A few weeks ago I blogged "
Sure, Cancel my 7am Meeting... at 7:05am" about, well,
the title. It happened again today.
We had a 7am meeting, a customer presentation, which I was asked to attend as of yesterday afternoon because, apparently, it's super important. So again, today, I woke up early to get camera-ready to present at an early meeting.
A few minutes after 7 the first customer joined. He was calling in,
while traveling—so he was unable to
see any of the presentation and demo. And then he informed us that the whole rest of his team was called away to fix an urgent problem on their side. He urged us to give the demo
anyway, using the meeting as a recording the rest of his team could watch later.
Thankfully my teammate who's taking the technical lead on this project put his foot down on that request. It would be stupid to create a recording of a customized demo for people to watch, whenever, maybe, if they remember, if they feel like it. Instead the demo should include the right stakeholders, interactively, so we can ensure their concerns are addressed and validate their feedback.
While my colleague was negotiating with the customer at 7:10am about when/how to reschedule the call I was already blowing up my boss's Slack with messages about how this is getting ridiculous. This is now the
second time this has happened— with the
same customer. And not only that, but our regional sales VP for some reason decided this meeting was
so important that we had 4 people from my functional team (sales engineers) attending... plus a VP engineering from our product org. From a staffing perspective this was a super expensive meeting for my company. A super expensive meeting with
zero value because the customer is not committed. We're throwing the whole varsity team at them to win the sales, while I believe they're just
tire kickers.
I wish there were a penalty box I was allowed to put customers in for blowing off meetings. Like, if you demand a meeting that's outside my normal work hours, and I agree to accommodate because I'm working with you in good faith, and then you leave me standing there alone only to cancel 5-10 minutes after it started, you don't get to do that again.

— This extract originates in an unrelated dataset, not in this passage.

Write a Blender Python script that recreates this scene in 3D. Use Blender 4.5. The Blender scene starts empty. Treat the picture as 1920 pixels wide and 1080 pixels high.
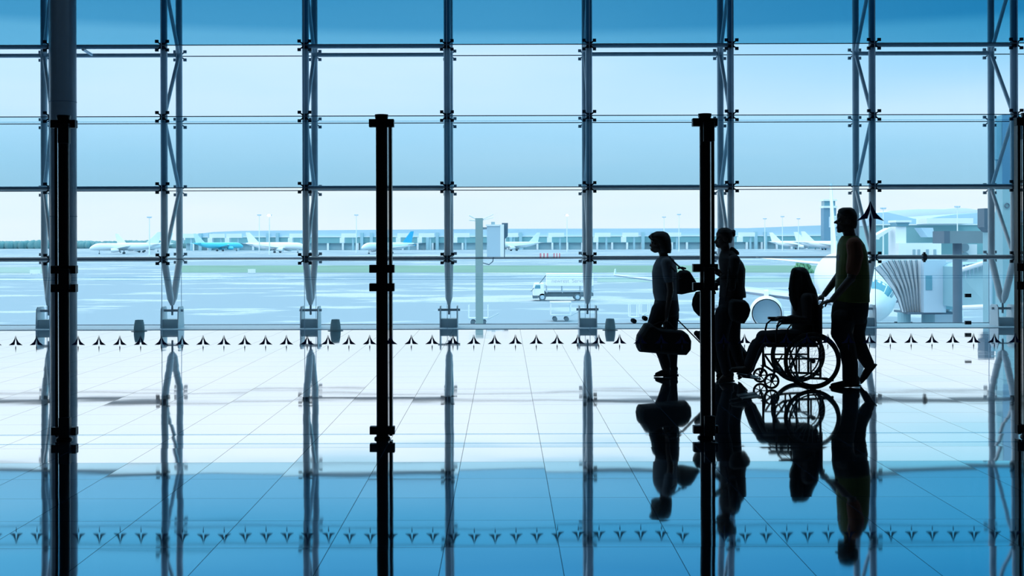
import bpy, bmesh, math, random
from mathutils import Vector, Matrix, noise as mnoise
random.seed(7)
PI = math.pi
scene = bpy.context.scene
COL = scene.collection
F, CX, CY, EYE, ROLL = 2300.0, 945.0, 450.0, 1.5, 0.0026

def W(px, py, Y):
    """pixel of the 1920x1080 photograph at distance Y -> world point"""
    x0 = px - (py - CY) * ROLL
    y0 = py + (px - CX) * ROLL
    return Vector(((x0 - CX) * Y / F, Y, EYE - (y0 - CY) * Y / F))

# ------------------------------------------------------------------ mesh builder
class MB:
    def __init__(s): s.v = []; s.f = []
    def add(s, vs, fs):
        n = len(s.v); s.v += [Vector(v) for v in vs]; s.f += [tuple(i + n for i in f) for f in fs]; return s
    def box(s, c, d, rot=None):
        c = Vector(c); h = [x / 2 for x in d]; vs = []
        for x in (-1, 1):
            for y in (-1, 1):
                for z in (-1, 1):
                    p = Vector((x * h[0], y * h[1], z * h[2]))
                    if rot is not None: p = rot @ p
                    vs.append(c + p)
        return s.add(vs, [(0, 1, 3, 2), (4, 6, 7, 5), (0, 4, 5, 1), (2, 3, 7, 6), (0, 2, 6, 4), (1, 5, 7, 3)])
    def bb(s, x0, x1, y0, y1, z0, z1):
        return s.box(((x0 + x1) / 2, (y0 + y1) / 2, (z0 + z1) / 2), (abs(x1 - x0), abs(y1 - y0), abs(z1 - z0)))
    def tube(s, pts, rad, n=16, caps=True, flat=None):
        """swept circle through points; rad float or list; flat=(axis vector, factor) squashes the section"""
        pts = [Vector(p) for p in pts]
        if not isinstance(rad, (list, tuple)): rad = [rad] * len(pts)
        rings = []; prev = None
        for i, p in enumerate(pts):
            a = pts[max(i - 1, 0)]; b = pts[min(i + 1, len(pts) - 1)]
            t = (b - a).normalized()
            if prev is None:
                u = t.orthogonal().normalized()
                if abs(t.z) > .99: u = Vector((1, 0, 0)) - t * t.x; u.normalize()
            else:
                u = (prev - t * prev.dot(t)).normalized()
            prev = u; w = t.cross(u)
            ring = []
            for k in range(n):
                q = 2 * PI * k / n
                o = (u * math.cos(q) + w * math.sin(q)) * rad[i]
                if flat: o = o - flat[0] * (o.dot(flat[0]) * (1 - flat[1]))
                ring.append(p + o)
            rings.append(ring)
        vs = [v for r in rings for v in r]; fs = []
        for i in range(len(rings) - 1):
            for k in range(n):
                k2 = (k + 1) % n
                fs.append((i * n + k, i * n + k2, (i + 1) * n + k2, (i + 1) * n + k))
        if caps:
            fs.append(tuple(range(n - 1, -1, -1))); fs.append(tuple(range((len(rings) - 1) * n, len(rings) * n)))
        return s.add(vs, fs)
    def ball(s, c, r, n=14, m=10):
        c = Vector(c)
        if not isinstance(r, (list, tuple)): r = (r, r, r)
        vs = [c + Vector((0, 0, -r[2]))]; fs = []
        for i in range(1, m):
            a = -PI / 2 + PI * i / m
            for k in range(n):
                q = 2 * PI * k / n
                vs.append(c + Vector((r[0] * math.cos(a) * math.cos(q), r[1] * math.cos(a) * math.sin(q), r[2] * math.sin(a))))
        vs.append(c + Vector((0, 0, r[2])))
        for k in range(n):
            k2 = (k + 1) % n
            fs.append((0, 1 + k2, 1 + k)); fs.append((len(vs) - 1, len(vs) - 1 - n + k, len(vs) - 1 - n + k2))
        for i in range(m - 2):
            for k in range(n):
                k2 = (k + 1) % n; b = 1 + i * n
                fs.append((b + k, b + k2, b + n + k2, b + n + k))
        return s.add(vs, fs)
    def limb(s, pts, rad, n=14, flat=None):
        """tube with ball ends: tapered capsule chain"""
        if not isinstance(rad, (list, tuple)): rad = [rad] * len(pts)
        s.tube(pts, rad, n, True, flat)
        for p, r in zip(pts, rad):
            if flat:
                a = flat[0]; f = flat[1]
                s.ball(p, (r * (1 - abs(a.x) * (1 - f)), r * (1 - abs(a.y) * (1 - f)), r * (1 - abs(a.z) * (1 - f))), 12, 8)
            else: s.ball(p, r, 12, 8)
        return s
    def rings(s, rings, close=True, caps=True):
        n = len(rings[0]); vs = [v for r in rings for v in r]; fs = []
        for i in range(len(rings) - 1):
            for k in range(n if close else n - 1):
                k2 = (k + 1) % n
                fs.append((i * n + k, i * n + k2, (i + 1) * n + k2, (i + 1) * n + k))
        if caps:
            fs.append(tuple(range(n - 1, -1, -1))); fs.append(tuple(range((len(rings) - 1) * n, len(rings) * n)))
        return s.add(vs, fs)
    def torus(s, c, axis, R, r, n=48, m=10):
        c = Vector(c); a = Vector(axis).normalized(); u = a.orthogonal().normalized(); w = a.cross(u)
        vs = []; fs = []
        for i in range(n):
            q = 2 * PI * i / n; d = u * math.cos(q) + w * math.sin(q)
            for k in range(m):
                p = 2 * PI * k / m
                vs.append(c + d * (R + r * math.cos(p)) + a * (r * math.sin(p)))
        for i in range(n):
            for k in range(m):
                fs.append((i * m + k, ((i + 1) % n) * m + k, ((i + 1) % n) * m + (k + 1) % m, i * m + (k + 1) % m))
        return s.add(vs, fs)
    def prism(s, poly, vec):
        """polygon (list of 3-D points) extruded by vec"""
        vec = Vector(vec); n = len(poly); vs = [Vector(p) for p in poly] + [Vector(p) + vec for p in poly]
        fs = [tuple(range(n)), tuple(range(2 * n - 1, n - 1, -1))]
        for k in range(n): fs.append((k, k + n, (k + 1) % n + n, (k + 1) % n))
        return s.add(vs, fs)
    def lathe(s, c, prof, n=24):
        c = Vector(c)
        return s.rings([[c + Vector((r * math.cos(2 * PI * k / n), r * math.sin(2 * PI * k / n), z)) for k in range(n)] for r, z in prof])
    def mesh(s, name, off):
        me = bpy.data.meshes.new(name)
        me.from_pydata([tuple(v - off) for v in s.v], [], s.f)
        bm = bmesh.new(); bm.from_mesh(me)
        bmesh.ops.recalc_face_normals(bm, faces=bm.faces[:]); bm.to_mesh(me); bm.free()
        return me
    def build(s, name, m, parent=None, off=None, smooth=False, bevel=0):
        if off is None: off = root_loc(parent) if parent is not None else Vector((0, 0, 0))
        me = s.mesh(name, off)
        o = bpy.data.objects.new(name, me); COL.objects.link(o)
        me.materials.append(m)
        if smooth:
            for p in me.polygons: p.use_smooth = True
            me.set_sharp_from_angle(angle=math.radians(40))
        if parent is not None: o.parent = parent
        if bevel:
            b = o.modifiers.new('bevel', 'BEVEL'); b.width = bevel; b.segments = 2; b.limit_method = 'ANGLE'
        return o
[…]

You can have your next meeting at a time that's convenient for
me. And if you abuse my good will
twice, you definitely don't deserve further good will from me.
Unfortunately it doesn't work that way in most places in sales. Most managers in sales are completely spineless in front of customers. Customers abuse us and then whine we're dragging
our feet to serve them? Management amplifies their concerns because,
gasp, they might pay us money in the future. Except tire-kickers are not likely to do that.

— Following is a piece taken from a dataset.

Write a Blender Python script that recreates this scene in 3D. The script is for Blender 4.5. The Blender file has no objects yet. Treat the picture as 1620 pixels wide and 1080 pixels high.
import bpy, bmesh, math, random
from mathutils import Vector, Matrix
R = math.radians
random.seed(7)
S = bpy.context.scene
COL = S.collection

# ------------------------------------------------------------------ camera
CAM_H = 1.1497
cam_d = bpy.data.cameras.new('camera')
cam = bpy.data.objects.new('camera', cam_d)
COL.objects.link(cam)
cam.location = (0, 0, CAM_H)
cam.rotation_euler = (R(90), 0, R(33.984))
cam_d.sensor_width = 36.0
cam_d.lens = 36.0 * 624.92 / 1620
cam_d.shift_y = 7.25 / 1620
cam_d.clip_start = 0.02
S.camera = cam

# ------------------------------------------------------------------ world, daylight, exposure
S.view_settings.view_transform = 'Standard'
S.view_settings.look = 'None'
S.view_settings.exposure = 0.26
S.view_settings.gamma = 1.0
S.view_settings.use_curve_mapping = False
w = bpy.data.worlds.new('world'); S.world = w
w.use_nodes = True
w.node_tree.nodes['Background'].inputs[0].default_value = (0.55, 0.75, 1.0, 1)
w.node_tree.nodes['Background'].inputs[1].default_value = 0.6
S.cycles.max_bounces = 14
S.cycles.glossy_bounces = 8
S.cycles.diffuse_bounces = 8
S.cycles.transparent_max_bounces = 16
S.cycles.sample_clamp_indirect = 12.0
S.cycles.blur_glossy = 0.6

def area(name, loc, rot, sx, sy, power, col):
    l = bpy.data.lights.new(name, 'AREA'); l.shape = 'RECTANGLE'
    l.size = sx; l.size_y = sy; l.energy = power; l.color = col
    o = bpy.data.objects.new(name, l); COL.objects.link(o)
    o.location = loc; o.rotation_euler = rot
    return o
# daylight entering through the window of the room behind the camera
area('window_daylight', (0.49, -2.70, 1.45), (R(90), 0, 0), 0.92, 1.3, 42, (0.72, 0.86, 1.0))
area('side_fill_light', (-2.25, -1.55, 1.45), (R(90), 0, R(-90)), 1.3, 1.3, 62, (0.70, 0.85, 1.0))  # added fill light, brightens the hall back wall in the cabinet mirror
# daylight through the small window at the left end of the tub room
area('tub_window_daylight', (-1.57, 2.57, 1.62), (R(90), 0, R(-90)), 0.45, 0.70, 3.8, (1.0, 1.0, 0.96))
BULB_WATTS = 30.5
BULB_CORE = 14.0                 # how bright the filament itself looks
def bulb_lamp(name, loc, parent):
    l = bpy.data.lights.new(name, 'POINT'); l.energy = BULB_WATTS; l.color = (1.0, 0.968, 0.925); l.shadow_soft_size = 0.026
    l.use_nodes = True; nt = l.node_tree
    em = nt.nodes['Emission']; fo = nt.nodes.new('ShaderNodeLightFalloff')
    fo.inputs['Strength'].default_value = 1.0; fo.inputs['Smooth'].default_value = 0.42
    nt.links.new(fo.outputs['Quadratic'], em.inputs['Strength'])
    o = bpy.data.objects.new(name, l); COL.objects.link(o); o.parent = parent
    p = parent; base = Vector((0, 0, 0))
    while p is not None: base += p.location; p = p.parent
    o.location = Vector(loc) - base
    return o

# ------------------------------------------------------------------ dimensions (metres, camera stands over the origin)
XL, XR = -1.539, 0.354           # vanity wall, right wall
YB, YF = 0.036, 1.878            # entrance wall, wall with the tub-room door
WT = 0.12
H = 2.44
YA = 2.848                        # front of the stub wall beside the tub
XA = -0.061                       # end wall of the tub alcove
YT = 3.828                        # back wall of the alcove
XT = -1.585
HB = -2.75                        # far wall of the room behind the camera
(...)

It's sad that so many sales managers are spineless because having a spine in this situation is literally one of their important jobs. Sales managers are supposed to ensure their team is putting effort in the right places to maximize revenue subject to the real-world constraint that there isn't time to do everything for everybody. A sales manager who thinks that staff time just grows on trees is counterproductive to sales.
Bonus meeting dipshittery: at 11:23am today a customer messaged us, "Is this meeting still going on?"... for a meeting that started at 11am. Several of us from my company were on the call. We gave up at 11:15 after all customer invitees no-showed. It's like, dude, we're not going to sit around for 23 minutes in a 30 minute call just in case you mosey in at the end.